WebAssembly.instantiate(m1Bytes, {}).then(
    ({instance}) => {
        let imports = {env: {
          memory: instance.exports.memory,
          exported: instance.exports.exported,
        }};
        WebAssembly.instantiate(m2Bytes, imports).then(...);
    });

But now the JavaScript code must keep a global SP that can be passed to exported functions. In addition, any functions that call back to JavaScript must have this SP updated:

let sp = 0x200;

function importedFunction(newSp) {
  sp = newSp;
  ...
}

m1.exports.exported(sp);

The drawback for this solution is that all exported functions must have an additional parameter for each thread-local value. This solution could be extended for other thread-local values, but will very quickly become unwieldy.

In the MVP, mutable globals cannot be imported or exported. If we loosen this restriction, we can provide a much nicer solution for thread-local values:

(module $m1
  (import "env" "sp" (global $sp (mut i32)))
  (memory (export "memory") 1)

  (func
    ;; SP = SP + 64
    (set_global $sp (i32.add (get_global $sp) (i32.const 64)))
    ...
  )
  ...
)

(module $m2
  (import "env" "memory" (memory 1))
  (import "env" "sp" (global $sp (mut i32)))
  ...

  (func
    ;; SP = SP + 4
    (set_global $sp (i32.add (get_global $sp (i32.const 4))))
  )
)

With the modules instantiated as follows:

let agentSp = new WebAssembly.Global({type: 'i32', mutable: true}, 0x100);

let imports = {env: {sp: agentSp}};
WebAssembly.instantiate(m1Bytes, {}).then(
    ({instance}) => {
        let imports = {env: {
          memory: instance.exports.memory,
          sp: agentSp,
        }};
        WebAssembly.instantiate(m2Bytes, imports).then(...);
    });

The JavaScript host can now provide a different SP per agent, and share it between all dynamically linked modules without requiring additional storage for SP or modifying function signatures.
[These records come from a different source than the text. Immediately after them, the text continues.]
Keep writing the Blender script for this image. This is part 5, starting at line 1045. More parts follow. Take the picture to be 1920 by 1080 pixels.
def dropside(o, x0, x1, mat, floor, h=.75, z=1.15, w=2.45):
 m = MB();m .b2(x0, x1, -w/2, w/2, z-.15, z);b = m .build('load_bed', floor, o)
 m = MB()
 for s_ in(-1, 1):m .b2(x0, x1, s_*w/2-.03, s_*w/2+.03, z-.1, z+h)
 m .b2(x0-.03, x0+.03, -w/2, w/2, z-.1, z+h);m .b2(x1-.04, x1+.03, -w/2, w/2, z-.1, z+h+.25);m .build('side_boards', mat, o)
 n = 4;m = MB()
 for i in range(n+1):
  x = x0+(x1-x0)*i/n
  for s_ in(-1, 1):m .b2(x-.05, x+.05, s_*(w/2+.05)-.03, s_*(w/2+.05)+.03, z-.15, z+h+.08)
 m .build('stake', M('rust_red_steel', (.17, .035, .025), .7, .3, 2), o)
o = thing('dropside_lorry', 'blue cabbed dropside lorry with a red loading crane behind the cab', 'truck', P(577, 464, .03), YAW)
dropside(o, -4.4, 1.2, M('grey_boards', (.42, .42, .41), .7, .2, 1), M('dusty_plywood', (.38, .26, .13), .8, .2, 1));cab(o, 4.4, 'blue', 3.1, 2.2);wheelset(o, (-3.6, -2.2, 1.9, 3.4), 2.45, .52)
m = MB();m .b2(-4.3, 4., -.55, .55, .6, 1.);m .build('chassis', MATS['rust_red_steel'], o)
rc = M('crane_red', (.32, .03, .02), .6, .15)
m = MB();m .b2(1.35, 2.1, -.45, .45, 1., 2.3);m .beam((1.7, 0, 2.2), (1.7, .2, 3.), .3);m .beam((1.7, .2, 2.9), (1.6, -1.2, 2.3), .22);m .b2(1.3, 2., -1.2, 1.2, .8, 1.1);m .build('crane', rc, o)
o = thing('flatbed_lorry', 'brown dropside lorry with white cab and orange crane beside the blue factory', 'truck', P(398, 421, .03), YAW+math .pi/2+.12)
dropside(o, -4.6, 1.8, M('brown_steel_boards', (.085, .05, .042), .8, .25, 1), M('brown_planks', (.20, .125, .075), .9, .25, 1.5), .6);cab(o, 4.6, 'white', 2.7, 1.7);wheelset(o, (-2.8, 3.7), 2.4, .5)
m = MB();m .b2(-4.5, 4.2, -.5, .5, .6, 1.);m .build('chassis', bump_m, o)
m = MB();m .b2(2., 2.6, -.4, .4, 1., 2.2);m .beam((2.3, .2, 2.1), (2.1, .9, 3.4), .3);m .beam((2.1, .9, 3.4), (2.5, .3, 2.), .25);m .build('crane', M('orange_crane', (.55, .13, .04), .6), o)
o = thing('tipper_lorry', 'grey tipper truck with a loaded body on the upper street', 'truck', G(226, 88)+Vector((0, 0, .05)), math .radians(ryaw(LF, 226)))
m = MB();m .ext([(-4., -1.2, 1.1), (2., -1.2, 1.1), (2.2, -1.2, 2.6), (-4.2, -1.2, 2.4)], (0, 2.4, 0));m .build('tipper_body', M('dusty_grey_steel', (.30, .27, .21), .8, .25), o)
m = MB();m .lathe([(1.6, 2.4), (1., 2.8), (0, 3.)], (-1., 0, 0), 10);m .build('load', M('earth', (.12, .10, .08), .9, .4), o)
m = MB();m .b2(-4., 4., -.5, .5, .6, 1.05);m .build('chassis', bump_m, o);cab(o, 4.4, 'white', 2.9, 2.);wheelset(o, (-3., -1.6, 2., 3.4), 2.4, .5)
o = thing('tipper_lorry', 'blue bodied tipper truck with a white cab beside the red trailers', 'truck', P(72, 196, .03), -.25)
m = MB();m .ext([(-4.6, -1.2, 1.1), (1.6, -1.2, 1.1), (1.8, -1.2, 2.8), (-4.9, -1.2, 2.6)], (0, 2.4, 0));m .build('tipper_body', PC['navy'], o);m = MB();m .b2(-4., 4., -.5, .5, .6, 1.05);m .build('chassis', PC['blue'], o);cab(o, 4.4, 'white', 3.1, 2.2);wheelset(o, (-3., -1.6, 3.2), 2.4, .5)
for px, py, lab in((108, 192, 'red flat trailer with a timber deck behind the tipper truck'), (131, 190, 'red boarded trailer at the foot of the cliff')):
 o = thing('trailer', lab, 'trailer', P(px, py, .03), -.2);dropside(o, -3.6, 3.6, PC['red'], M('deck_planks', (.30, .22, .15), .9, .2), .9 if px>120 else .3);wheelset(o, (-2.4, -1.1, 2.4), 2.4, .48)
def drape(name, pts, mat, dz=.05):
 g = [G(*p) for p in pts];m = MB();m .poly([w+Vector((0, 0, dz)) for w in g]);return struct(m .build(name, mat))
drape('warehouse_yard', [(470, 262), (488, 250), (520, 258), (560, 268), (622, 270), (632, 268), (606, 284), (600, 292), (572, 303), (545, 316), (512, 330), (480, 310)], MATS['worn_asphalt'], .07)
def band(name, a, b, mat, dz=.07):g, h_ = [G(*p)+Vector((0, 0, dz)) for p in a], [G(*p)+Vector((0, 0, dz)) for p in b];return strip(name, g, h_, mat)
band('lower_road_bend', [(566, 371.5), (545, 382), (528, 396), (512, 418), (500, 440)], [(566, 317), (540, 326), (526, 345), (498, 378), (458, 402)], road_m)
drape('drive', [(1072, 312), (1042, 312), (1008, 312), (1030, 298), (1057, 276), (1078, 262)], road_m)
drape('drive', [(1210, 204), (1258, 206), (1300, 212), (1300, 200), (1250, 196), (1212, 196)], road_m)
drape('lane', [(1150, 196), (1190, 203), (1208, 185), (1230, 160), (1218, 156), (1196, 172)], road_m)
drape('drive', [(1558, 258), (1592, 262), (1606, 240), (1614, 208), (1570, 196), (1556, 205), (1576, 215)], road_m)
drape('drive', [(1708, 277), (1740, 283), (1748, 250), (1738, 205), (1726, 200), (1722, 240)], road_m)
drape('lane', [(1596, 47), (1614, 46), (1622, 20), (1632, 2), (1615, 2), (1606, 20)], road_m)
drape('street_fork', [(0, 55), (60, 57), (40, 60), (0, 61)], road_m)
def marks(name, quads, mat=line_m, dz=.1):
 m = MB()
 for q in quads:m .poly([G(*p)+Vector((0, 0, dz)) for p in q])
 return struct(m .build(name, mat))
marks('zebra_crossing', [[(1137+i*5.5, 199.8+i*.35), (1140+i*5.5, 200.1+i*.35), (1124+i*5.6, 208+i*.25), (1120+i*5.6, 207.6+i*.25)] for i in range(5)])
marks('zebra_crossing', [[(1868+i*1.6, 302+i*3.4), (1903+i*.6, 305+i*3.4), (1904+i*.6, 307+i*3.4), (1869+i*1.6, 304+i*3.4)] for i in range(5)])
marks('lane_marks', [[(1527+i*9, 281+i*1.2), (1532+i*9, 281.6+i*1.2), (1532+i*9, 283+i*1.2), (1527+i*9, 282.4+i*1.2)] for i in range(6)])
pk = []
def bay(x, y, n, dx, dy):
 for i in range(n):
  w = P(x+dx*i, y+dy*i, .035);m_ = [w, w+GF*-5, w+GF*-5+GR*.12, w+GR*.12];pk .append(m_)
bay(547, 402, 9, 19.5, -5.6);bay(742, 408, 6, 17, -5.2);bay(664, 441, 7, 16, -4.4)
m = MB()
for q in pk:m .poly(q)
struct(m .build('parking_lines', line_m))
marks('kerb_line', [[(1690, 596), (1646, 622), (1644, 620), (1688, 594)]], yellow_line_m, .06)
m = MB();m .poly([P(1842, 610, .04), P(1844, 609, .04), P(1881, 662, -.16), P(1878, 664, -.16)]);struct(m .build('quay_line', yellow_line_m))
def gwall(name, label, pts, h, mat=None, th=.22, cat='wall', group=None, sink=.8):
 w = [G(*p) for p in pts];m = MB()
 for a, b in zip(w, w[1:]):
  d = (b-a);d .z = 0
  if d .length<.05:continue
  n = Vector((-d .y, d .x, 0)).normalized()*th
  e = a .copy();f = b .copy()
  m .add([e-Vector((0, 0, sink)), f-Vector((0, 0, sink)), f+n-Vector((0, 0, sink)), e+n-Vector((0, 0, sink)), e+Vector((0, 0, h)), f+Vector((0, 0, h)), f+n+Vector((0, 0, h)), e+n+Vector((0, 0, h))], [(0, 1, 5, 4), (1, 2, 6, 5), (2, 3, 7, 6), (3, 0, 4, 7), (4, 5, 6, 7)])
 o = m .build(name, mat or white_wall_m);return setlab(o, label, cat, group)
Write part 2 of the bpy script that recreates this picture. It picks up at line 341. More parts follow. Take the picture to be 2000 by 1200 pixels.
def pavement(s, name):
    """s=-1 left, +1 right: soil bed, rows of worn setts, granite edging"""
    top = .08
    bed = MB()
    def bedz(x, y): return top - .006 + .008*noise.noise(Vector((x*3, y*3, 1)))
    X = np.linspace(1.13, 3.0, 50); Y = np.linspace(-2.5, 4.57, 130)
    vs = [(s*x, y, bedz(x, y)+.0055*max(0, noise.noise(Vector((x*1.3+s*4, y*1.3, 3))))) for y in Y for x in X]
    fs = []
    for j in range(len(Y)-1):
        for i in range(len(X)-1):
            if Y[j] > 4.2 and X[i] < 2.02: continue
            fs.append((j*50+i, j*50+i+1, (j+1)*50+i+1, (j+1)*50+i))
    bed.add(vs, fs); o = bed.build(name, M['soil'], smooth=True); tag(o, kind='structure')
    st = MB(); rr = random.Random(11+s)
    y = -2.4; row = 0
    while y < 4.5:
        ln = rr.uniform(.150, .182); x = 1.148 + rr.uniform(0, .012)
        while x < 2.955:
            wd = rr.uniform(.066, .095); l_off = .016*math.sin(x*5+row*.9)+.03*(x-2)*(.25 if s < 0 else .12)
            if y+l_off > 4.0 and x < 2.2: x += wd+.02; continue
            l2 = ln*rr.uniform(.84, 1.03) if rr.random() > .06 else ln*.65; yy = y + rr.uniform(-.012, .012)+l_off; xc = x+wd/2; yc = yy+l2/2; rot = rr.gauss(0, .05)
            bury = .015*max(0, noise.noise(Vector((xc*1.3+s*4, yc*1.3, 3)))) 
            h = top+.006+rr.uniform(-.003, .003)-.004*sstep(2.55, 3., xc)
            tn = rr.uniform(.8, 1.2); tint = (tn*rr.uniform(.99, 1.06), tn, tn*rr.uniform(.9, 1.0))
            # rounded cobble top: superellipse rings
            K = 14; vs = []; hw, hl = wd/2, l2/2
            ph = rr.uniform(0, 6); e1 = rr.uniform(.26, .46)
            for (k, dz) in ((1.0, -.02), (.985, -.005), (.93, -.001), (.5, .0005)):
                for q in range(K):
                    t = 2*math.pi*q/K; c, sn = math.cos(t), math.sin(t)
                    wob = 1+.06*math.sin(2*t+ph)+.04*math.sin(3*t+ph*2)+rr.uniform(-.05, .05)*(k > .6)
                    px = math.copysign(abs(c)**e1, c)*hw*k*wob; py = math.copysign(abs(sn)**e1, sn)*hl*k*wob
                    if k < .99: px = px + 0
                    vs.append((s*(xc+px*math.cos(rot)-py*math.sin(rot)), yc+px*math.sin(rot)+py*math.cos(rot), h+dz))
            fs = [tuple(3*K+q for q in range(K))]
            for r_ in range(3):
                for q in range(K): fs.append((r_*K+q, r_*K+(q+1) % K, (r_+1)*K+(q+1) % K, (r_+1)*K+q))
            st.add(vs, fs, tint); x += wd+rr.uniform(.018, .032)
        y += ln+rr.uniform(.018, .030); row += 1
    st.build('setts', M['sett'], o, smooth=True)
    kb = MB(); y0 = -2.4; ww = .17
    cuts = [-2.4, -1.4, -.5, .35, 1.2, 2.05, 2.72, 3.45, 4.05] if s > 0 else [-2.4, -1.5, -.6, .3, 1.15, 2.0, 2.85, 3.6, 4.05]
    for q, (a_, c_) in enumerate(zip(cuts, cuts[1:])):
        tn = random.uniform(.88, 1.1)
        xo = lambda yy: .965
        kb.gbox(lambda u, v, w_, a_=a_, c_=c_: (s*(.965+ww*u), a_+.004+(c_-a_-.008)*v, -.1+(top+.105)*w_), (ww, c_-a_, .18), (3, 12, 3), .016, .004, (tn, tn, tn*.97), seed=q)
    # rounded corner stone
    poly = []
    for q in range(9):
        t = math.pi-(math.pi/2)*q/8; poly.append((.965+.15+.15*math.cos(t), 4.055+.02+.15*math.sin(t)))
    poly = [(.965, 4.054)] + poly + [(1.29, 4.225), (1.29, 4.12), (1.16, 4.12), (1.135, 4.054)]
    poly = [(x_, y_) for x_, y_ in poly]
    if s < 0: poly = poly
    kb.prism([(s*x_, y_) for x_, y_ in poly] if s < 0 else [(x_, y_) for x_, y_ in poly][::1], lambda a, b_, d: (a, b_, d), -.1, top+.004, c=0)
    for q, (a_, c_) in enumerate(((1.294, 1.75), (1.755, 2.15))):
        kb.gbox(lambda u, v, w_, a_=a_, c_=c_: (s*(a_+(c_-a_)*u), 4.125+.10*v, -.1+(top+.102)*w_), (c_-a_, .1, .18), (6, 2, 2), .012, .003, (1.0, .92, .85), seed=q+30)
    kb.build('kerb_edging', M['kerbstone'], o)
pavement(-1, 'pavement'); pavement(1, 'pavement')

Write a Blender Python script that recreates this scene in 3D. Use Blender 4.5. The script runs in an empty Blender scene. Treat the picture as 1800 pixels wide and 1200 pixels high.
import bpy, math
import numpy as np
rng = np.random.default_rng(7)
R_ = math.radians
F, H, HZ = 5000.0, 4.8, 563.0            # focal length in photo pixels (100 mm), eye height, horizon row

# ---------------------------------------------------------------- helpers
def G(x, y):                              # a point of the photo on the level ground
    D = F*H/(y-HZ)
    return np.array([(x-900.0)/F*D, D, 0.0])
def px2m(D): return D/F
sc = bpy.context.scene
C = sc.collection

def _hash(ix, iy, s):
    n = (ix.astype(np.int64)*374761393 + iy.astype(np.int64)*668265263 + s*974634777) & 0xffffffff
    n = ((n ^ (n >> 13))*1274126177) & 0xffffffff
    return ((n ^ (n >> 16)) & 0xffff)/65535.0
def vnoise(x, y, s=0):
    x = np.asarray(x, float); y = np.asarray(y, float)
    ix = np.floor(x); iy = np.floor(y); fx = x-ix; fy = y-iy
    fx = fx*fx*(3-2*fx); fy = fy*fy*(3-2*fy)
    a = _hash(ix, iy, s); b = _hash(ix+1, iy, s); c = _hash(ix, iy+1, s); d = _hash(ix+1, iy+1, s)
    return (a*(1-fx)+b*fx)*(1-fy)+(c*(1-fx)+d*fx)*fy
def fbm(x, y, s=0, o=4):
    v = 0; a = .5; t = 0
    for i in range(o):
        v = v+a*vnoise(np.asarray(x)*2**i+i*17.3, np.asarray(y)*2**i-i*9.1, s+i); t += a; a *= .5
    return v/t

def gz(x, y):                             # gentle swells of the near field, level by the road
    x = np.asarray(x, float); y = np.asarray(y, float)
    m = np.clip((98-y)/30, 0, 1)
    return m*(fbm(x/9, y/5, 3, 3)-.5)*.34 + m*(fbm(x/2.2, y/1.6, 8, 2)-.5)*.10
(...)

Similarly, if an imported JavaScript function wants to allocate memory on the stack, it can modify the global as well:

let agentSp = ...;  // As above.

function importedFunction() {
  let addr = agentSp.value;
  // Allocate an 8 byte value on the stack.
  agentSp.value += 8;

  // Fill out data at addr...
  ...

  // Call back into WebAssembly, passing stack-allocated data.
  m1.exports.anotherFunction(addr);
  ...
}

Imported and exported globals can now be mutable. In the Web binding, exported globals are now of type WebAssembly.Global, rather than converted to a JavaScript Number.

These globals are local to the agent, and cannot be shared between agents. Globals can therefore be used as thread-local storage.

A WebAssembly.Global object contains a single global value which can be simultaneously referenced by multiple Instance objects. Each Global object has two internal slots:

• [[Global]]: a global instance
• [[GlobalType]]: a global_type

The WebAssembly.Global constructor has the signature:

new Global(globalDescriptor, value=0)

If the NewTarget is undefined, a TypeError exception is thrown (i.e., this constructor cannot be called as a function without new).

If Type(globalDescriptor) is not Object, a TypeError is thrown.

Let typeName be ToString(Get(globalDescriptor, "value")).

If typeName is not one of "i32", "f32", or "f64", throw a TypeError.

Let type be a value type:

• If typeName is "i32", let type be i32.
• If typeName is "f32", let type be f32.
• If typeName is "f64", let type be f64.

Let mutable be ToBoolean(Get(globalDescriptor, "mutable")).

Let mut be var if mutable is true, or const if mutable is false.

Let v be value coerced to type.

Return the result of CreateGlobalObject(v, mut, type).

Given an initial value v, mutability m, and type t to create a WebAssembly.Global:

Let g be a new global instance with value v and mut m. Let gt be a new global_type with mut m and type t.

Return a new WebAssembly.Global with [[Global]] set to g and [[GlobalType]] gt.

1. If [[GlobalType]].valtype is i64, throw a TypeError.
2. Return ToJSValue([[Global]].value).

This is an accessor property. The [[Set]] accessor function, when called with value V, performs the following steps:

1. If [[Global]].mut is const, throw a TypeError.
2. Let type be [[GlobalType]].valtype.
3. If type is i64, throw a TypeError.
4. Let value be ToWebAssemblyValue(V) coerced to type.
5. Set [[Global]].value to value.

The [[Get]] accessor function performs the following steps:

1. If [[GlobalType]].valtype is i64, throw a TypeError.
2. Return ToJSValue([[Global]].value).

For each import i in module.imports:

1. ...
2. ...
3. ...
4. ...
5. If i is a global import:
   1. If Type(v) is a Number:
      1. If the global_type of i is i64, throw a WebAssembly.LinkError.
      2. Let globalinst be a new global instance with value ToWebAssemblyValue(v) and mut i.mut.
      3. Append globalinst to imports.
   2. If Type(v) is WebAssembly.Global, append v.[[Global]] to imports.
   3. Otherwise: throw a WebAssembly.LinkError.

...

Let exports be a list of (string, JS value) pairs that is mapped from each external value e in instance.exports as follows:

1. ...
2. If e is a global instance g with global_type gt:
   1. Return a new WebAssembly.Global with [[Global]] set to g and [[GlobalType]] set to gt.